With Silicon Valley firms under scrutiny as recent employment disclosures show little racial and gender diversity at top firms, a new analysis finds that the nation’s leading research universities produce African-American and Latino graduates with computer science or computer engineering degrees at twice the rate leading companies hire them.
The finding, documented in an analysis conducted by the USA Today newspaper, reveals that on average seven leading Silicon Valley firms had just 2 percent Black and 3 percent Latino employees in technology jobs. In contrast, 4.5 percent of new graduates with bachelor’s degrees in computer science or computer engineering from 179 research universities were Black, and 6.5 percent were Hispanic, according to Computing Research Association (CRA) data.

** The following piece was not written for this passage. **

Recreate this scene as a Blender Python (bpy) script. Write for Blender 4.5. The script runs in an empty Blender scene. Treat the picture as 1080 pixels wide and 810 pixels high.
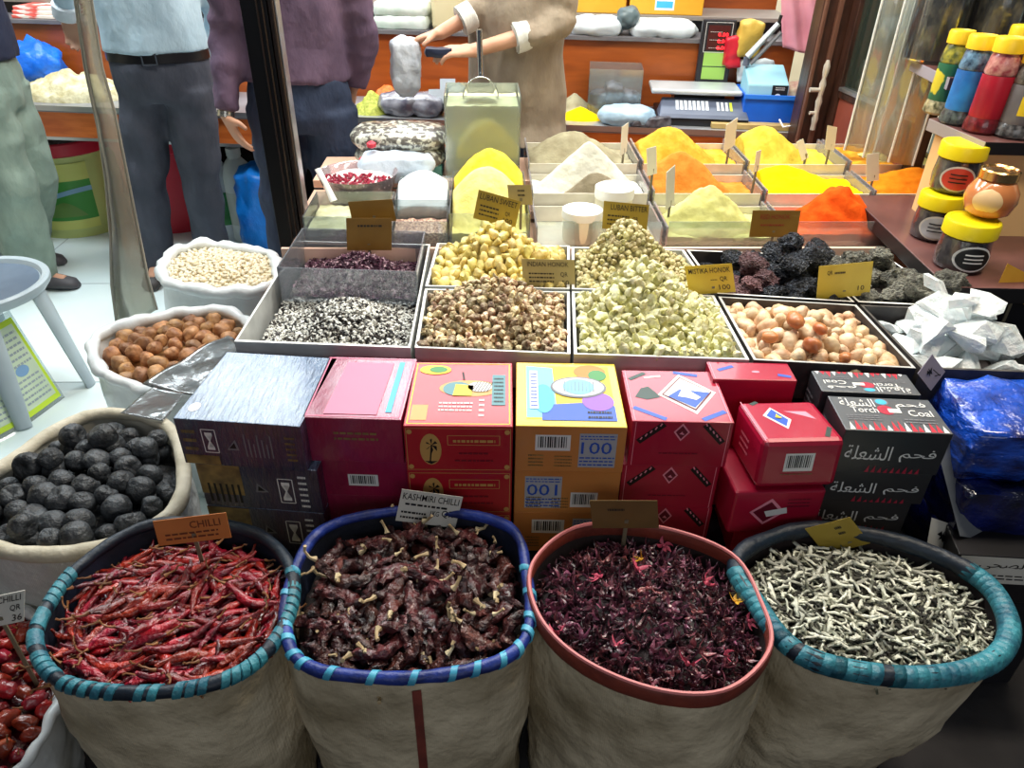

As for the total base of U.S. computer science programs, the National Center for Education Statistics reports that Blacks and Latinos comprise a total of 18 percent of 2012 computer science graduates, the USA Today analysis says. USA Today’s research includes employment statistics from Apple, eBay, Facebook, Google, LinkedIn, Twitter and Yahoo and computing education data from the CRA’s annual Taulbee Survey.
While technology firms have typically placed blame on a talent pipeline that executives say produces too few Black and Latino applicants for highly-sought Silicon Valley jobs, educators are pointing to the new analysis as evidence that firms are failing to cast a wide enough net to reel in existing talent.
“What you have is that these companies recruit from the same places all the time. And those places coincidentally don’t have high numbers of minorities,” says Dr. Juan Gilbert, the Andrew Banks Family Preeminence Endowed Chair in the University of Florida’s Computer and Information Science and Engineering department.
“If you keep doing that and say ‘we can’t find qualified people,’” then that becomes reality for the companies that are recruiting talent, adds Gilbert, who is a nationally-recognized scholar in the recruitment and mentorship of African-American computer science Ph.D.s.